We packed the food into the car, which already had a pretty full trunk, and had to squeeze along side my soccer ball and cleats and gym bag had I brought for soccer. Neng Sian Lian looked at them and laughed as he said "very big." Of course, my big, well-nourished body towers over all of them. As soon as we arrived at their apartment, Tawk, before even putting all the groceries away (with which I tried meagerly to help with) put on some Chin music videos. The guys have a DVD player and small TV, as well as a book of DVDs and we watched some very basic video of Burma. The people in the video were singing and doing some very simple dancing, featuring views of their countryside and traditional lifestyle. These videos are spliced with clips of some campy scenes from the Gospel being reenacted from some old cheap Christian film.

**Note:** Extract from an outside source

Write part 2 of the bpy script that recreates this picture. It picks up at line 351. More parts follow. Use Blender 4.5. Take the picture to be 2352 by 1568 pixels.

Neng Sian Lian offered me a Coke, which I thought would be rude not to accept, so I drank it and had an apple at the same time, which is a strange combination. What I couldn't figure out was why Tawk put these videos on so immediately. Maybe, I thought, because he wanted to show me and relax, or maybe I thought, because they are all he has as vision of his homeland that is gone forever. Maybe he missed watching them like he misses his home, or they'll simple all he has to watch, at least that's in a language they can speak. I wonder if they think about home all the time, if they want to go back. They must. They must have family and friends they miss dearly, and they must be afraid of this suburban landscape that has them trapped into a small apartment, with campy videos to watch as their only communion with their homeland, their identity.

But I think that's all I'll say on the matter. I must iterate that it's not as if these men just came from a completely traditional lifestyle into America. They must be pretty familiar with Western trends. Nothing is more evident of this than their clothes. John's clothing was quite nice and trendy, even for America. His jeans looked almost designer brand, and he wore a pretty sweet Nike track jacket. But they do need help. They need help assimilating and learning to live in this very individually driven culture (as opposed to more family based, which America is certainly not as much compared to most Eastern cultures, sorry to generalize).

After having half my Coke, I told them I had to leave, but that we would meet again on Wednesday to play football. I'm certainly looking forward to that, to slowly getting to know them, and for them to get to know me. I hope over time that I can learn each of their stories, about life in Burma as a Chin, and about their feelings on America so far. I know that Neng Sian Lian has children he is separated from in Burma. That must be awful, and soccer will not alleviate such longing. But over time, I know I can help. Hopefully, by driving them around today, I already have.